On June 7th, 2014, I bought two water filters for my refrigerator at Sears. To buy two items, I figure a couple of scans, swipe the credit card, sign the receipt/pin pad, and walk away.
What actually happened was far different. The sales person helped me find the proper filters, and we went to the register, which he promptly ignored. Instead, he picked up a tablet and started running an app. He asked for my home number and began tapping away. A few minutes into the transaction, he announced that I had bonus money that I could reduce my total by. Of course, I agreed. More tapping on the tablet.
Eventually, I handed over my credit card and signed the tablet with my finger. At the register, the salesman hit a key sequence like Alt-F6 and the receipt printer spewed forth a receipt and offers.
In the picture below, you’ll see everything in the bag: two filters and feet of receipt paper.
It took Sears over a foot of receipt paper to sale me two items. And, it took another foot-plus of receipt paper to upsell me. Further, this transaction took around 5 minutes!
Luckily for me, I wasn’t in a hurry, but at this point, this is far too long to checkout.
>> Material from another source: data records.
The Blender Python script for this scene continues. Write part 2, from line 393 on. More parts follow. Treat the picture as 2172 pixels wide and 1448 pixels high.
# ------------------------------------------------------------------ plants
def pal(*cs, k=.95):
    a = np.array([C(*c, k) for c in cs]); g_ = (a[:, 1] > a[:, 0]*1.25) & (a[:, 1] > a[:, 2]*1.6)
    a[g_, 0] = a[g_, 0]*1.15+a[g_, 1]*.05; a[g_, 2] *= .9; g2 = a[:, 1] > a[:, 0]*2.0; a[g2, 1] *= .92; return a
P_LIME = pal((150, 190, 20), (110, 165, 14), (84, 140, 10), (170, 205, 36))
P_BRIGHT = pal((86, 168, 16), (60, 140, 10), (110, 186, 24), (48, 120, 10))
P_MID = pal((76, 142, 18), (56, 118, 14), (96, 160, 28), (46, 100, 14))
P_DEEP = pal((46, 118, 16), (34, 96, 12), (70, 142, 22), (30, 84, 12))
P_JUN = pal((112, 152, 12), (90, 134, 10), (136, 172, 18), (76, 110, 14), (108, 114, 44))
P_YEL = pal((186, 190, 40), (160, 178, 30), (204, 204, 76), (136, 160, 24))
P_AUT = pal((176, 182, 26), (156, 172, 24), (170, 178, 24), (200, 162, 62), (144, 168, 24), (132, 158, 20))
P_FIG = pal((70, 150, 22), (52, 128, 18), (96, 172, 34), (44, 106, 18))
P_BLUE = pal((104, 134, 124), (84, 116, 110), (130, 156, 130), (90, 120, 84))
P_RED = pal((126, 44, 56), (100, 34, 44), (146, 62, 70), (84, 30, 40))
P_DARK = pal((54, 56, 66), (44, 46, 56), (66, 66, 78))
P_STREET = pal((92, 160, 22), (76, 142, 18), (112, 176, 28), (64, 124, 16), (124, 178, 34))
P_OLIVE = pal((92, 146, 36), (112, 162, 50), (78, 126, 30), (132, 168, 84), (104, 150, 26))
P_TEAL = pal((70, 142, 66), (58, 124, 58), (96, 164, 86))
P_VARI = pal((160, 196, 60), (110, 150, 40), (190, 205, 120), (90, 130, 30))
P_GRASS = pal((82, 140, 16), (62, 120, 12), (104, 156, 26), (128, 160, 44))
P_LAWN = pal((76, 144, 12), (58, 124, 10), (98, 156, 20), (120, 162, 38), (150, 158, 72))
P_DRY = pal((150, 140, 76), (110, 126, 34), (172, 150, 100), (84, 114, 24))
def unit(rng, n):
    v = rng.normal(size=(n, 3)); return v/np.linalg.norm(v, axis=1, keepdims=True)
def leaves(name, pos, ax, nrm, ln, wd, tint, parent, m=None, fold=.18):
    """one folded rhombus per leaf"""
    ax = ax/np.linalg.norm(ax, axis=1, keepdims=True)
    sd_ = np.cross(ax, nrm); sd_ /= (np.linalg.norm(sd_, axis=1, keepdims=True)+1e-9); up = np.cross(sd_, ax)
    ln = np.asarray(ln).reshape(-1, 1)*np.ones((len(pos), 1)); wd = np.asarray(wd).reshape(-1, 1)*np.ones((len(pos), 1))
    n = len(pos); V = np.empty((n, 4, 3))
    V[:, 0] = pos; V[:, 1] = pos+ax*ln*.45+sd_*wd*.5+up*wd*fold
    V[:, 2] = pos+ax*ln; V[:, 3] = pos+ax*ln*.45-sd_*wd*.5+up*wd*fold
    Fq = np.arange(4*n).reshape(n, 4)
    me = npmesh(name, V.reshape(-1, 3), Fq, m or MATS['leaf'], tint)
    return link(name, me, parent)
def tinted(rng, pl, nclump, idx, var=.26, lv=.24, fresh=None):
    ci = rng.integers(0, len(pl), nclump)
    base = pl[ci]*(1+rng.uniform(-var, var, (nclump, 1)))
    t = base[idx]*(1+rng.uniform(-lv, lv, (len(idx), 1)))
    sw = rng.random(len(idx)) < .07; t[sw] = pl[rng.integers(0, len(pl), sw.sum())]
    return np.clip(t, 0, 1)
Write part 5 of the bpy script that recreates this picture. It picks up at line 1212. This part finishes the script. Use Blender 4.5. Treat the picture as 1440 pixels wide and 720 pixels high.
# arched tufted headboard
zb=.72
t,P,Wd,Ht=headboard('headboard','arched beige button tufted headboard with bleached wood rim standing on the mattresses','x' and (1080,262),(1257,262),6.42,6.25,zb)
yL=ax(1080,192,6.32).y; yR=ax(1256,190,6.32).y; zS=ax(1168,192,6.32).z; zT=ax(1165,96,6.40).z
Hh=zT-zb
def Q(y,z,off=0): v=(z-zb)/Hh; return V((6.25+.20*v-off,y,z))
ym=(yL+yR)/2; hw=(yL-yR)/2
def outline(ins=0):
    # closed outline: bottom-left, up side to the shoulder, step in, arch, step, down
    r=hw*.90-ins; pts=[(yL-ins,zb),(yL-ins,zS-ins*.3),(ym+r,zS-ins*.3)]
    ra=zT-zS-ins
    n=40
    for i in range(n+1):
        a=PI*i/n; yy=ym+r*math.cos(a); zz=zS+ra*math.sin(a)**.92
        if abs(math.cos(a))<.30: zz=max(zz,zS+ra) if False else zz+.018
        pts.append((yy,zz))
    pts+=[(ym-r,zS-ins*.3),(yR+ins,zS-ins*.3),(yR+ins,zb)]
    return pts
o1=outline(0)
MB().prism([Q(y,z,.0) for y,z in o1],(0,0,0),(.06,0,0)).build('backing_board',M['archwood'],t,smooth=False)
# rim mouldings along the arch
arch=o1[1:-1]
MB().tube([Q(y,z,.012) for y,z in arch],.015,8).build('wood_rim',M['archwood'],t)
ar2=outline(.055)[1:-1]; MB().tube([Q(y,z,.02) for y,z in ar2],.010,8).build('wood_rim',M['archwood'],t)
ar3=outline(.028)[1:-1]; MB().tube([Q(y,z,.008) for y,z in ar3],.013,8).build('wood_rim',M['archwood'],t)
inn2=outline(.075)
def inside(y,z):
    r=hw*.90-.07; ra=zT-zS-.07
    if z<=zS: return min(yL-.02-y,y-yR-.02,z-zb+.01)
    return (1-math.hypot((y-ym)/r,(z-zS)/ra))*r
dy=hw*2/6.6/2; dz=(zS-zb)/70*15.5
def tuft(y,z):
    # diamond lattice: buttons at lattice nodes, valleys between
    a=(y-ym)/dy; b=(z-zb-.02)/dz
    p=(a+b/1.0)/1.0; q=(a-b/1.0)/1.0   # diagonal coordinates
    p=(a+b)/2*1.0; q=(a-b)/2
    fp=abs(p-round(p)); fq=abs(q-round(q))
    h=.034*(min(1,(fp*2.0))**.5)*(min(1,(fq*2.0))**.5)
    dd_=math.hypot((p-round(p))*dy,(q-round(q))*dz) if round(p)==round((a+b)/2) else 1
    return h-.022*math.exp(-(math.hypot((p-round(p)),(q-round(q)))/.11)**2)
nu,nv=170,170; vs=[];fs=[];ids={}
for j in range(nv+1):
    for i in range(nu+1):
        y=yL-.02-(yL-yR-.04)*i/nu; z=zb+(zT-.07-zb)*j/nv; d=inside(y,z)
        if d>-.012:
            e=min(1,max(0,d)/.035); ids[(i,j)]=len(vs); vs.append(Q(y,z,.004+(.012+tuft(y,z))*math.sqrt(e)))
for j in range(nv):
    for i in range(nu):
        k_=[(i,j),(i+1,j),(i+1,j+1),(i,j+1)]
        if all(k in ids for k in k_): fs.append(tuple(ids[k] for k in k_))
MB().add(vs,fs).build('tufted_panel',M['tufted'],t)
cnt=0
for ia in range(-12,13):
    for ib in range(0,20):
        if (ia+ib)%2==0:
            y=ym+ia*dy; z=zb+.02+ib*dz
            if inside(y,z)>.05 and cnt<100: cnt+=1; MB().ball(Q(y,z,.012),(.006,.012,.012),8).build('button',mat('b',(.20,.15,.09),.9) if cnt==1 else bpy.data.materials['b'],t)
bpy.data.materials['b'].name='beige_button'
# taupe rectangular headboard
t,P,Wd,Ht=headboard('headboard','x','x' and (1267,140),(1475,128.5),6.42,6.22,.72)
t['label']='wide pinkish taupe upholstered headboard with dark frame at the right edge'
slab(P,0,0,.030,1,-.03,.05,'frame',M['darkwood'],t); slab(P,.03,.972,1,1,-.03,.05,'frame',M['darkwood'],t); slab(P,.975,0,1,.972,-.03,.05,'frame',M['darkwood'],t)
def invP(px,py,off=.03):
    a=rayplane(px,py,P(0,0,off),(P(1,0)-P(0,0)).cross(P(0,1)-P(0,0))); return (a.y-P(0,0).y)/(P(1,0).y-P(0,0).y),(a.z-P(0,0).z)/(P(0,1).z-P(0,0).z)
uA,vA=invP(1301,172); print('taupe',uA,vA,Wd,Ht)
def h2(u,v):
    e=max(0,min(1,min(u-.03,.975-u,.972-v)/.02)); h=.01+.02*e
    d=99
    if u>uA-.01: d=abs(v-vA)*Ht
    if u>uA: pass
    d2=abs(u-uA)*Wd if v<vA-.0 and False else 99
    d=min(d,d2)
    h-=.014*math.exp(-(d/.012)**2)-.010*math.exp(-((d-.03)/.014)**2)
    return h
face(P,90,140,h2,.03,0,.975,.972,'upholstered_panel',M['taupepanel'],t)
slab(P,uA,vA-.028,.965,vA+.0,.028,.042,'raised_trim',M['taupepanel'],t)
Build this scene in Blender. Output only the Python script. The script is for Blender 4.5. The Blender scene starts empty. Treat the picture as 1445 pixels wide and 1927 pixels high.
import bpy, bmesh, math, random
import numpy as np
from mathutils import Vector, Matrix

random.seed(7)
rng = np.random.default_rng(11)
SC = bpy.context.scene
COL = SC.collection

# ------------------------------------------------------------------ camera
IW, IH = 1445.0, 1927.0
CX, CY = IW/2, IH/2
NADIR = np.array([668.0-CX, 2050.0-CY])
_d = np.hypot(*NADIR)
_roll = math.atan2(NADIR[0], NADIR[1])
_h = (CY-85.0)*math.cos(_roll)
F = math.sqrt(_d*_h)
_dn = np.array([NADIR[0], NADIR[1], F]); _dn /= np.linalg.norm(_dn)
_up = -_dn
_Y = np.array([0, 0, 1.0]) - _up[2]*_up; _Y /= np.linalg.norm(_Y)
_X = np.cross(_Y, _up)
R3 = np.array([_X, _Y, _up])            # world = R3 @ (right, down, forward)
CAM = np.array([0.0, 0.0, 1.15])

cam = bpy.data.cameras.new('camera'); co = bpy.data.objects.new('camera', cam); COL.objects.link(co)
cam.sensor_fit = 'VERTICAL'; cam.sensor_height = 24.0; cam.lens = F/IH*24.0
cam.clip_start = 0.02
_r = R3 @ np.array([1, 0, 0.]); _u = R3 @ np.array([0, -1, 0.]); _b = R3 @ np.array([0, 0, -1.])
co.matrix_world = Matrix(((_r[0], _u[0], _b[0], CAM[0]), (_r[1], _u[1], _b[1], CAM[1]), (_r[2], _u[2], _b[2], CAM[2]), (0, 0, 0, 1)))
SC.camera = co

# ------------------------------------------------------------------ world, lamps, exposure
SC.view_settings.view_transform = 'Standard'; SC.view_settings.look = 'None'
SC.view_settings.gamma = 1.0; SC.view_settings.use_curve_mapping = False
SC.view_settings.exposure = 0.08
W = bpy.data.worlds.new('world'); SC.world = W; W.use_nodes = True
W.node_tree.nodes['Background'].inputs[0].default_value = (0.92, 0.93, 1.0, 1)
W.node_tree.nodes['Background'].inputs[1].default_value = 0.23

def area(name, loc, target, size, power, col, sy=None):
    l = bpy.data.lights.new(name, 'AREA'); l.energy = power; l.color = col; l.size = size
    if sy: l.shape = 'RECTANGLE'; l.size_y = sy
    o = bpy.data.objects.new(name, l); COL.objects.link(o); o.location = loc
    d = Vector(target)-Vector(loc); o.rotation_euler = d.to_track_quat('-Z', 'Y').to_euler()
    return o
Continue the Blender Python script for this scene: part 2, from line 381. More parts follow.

Most customers lead far too busy lives to spend this amount time to buy a couple of items.
I’m certain that some genius at Sears headquarters believed that all of this functionality and flexibility would solve all of their retail problems. Well, the app is slow; the customer experience is awful.
When Sears goes bankrupt or is bought out, it won’t surprise me in the least.
I’m an author living in northern Virginia with a wife and a cat. In the late ’80s, I worked on the International Space Station project. I recently retired from managing a group of software engineers to focus on writing science fiction and speculative fiction. Learn more.
George, it seems like everyone wants to have/use technology just because it's “cool,” but no one really thinks about whether it actually makes our lives better. Sadly, I see the same thing happening in schools, too.